▼▼▼

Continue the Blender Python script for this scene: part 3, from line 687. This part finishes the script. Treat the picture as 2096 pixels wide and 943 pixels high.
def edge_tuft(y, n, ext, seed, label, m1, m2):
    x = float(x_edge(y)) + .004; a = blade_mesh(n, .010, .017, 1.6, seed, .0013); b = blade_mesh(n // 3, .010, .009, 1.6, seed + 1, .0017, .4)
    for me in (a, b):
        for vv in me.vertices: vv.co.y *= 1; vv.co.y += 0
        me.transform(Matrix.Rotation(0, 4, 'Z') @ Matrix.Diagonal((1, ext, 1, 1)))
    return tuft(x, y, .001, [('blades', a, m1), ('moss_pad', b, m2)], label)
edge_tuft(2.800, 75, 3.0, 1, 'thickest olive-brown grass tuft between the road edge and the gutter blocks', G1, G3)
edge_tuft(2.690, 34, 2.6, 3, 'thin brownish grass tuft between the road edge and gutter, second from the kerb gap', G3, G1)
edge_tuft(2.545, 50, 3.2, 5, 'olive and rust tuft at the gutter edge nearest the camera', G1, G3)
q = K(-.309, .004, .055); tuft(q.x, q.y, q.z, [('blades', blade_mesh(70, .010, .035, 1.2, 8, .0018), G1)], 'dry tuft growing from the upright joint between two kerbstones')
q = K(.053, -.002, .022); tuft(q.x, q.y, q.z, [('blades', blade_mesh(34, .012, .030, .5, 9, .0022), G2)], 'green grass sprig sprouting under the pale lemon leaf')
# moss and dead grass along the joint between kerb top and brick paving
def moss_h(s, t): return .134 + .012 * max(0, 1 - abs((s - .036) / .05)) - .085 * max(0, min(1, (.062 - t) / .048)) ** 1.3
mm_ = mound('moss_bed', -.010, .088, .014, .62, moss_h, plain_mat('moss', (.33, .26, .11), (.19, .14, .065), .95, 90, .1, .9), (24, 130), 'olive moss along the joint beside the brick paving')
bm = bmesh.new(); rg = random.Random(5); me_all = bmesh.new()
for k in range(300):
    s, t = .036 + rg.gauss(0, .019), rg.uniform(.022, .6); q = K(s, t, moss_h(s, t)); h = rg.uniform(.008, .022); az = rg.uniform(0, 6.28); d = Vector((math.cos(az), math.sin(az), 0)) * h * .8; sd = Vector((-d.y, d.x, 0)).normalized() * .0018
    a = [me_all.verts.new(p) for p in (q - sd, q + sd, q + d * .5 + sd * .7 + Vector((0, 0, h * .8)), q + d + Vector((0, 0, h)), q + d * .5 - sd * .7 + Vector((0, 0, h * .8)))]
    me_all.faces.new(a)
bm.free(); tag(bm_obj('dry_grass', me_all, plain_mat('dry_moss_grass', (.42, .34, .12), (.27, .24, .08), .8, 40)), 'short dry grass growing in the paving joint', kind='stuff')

▲▲▲

**Short exercise:** Write out the whole listing again, exactly as it stands.

**Exercise answer:**
Continue the Blender Python script for this scene: part 3, from line 687. This part finishes the script. Treat the picture as 2096 pixels wide and 943 pixels high.
def edge_tuft(y, n, ext, seed, label, m1, m2):
    x = float(x_edge(y)) + .004; a = blade_mesh(n, .010, .017, 1.6, seed, .0013); b = blade_mesh(n // 3, .010, .009, 1.6, seed + 1, .0017, .4)
    for me in (a, b):
        for vv in me.vertices: vv.co.y *= 1; vv.co.y += 0
        me.transform(Matrix.Rotation(0, 4, 'Z') @ Matrix.Diagonal((1, ext, 1, 1)))
    return tuft(x, y, .001, [('blades', a, m1), ('moss_pad', b, m2)], label)
edge_tuft(2.800, 75, 3.0, 1, 'thickest olive-brown grass tuft between the road edge and the gutter blocks', G1, G3)
edge_tuft(2.690, 34, 2.6, 3, 'thin brownish grass tuft between the road edge and gutter, second from the kerb gap', G3, G1)
edge_tuft(2.545, 50, 3.2, 5, 'olive and rust tuft at the gutter edge nearest the camera', G1, G3)
q = K(-.309, .004, .055); tuft(q.x, q.y, q.z, [('blades', blade_mesh(70, .010, .035, 1.2, 8, .0018), G1)], 'dry tuft growing from the upright joint between two kerbstones')
q = K(.053, -.002, .022); tuft(q.x, q.y, q.z, [('blades', blade_mesh(34, .012, .030, .5, 9, .0022), G2)], 'green grass sprig sprouting under the pale lemon leaf')
# moss and dead grass along the joint between kerb top and brick paving
def moss_h(s, t): return .134 + .012 * max(0, 1 - abs((s - .036) / .05)) - .085 * max(0, min(1, (.062 - t) / .048)) ** 1.3
mm_ = mound('moss_bed', -.010, .088, .014, .62, moss_h, plain_mat('moss', (.33, .26, .11), (.19, .14, .065), .95, 90, .1, .9), (24, 130), 'olive moss along the joint beside the brick paving')
bm = bmesh.new(); rg = random.Random(5); me_all = bmesh.new()
for k in range(300):
    s, t = .036 + rg.gauss(0, .019), rg.uniform(.022, .6); q = K(s, t, moss_h(s, t)); h = rg.uniform(.008, .022); az = rg.uniform(0, 6.28); d = Vector((math.cos(az), math.sin(az), 0)) * h * .8; sd = Vector((-d.y, d.x, 0)).normalized() * .0018
    a = [me_all.verts.new(p) for p in (q - sd, q + sd, q + d * .5 + sd * .7 + Vector((0, 0, h * .8)), q + d + Vector((0, 0, h)), q + d * .5 - sd * .7 + Vector((0, 0, h * .8)))]
    me_all.faces.new(a)
bm.free(); tag(bm_obj('dry_grass', me_all, plain_mat('dry_moss_grass', (.42, .34, .12), (.27, .24, .08), .8, 40)), 'short dry grass growing in the paving joint', kind='stuff')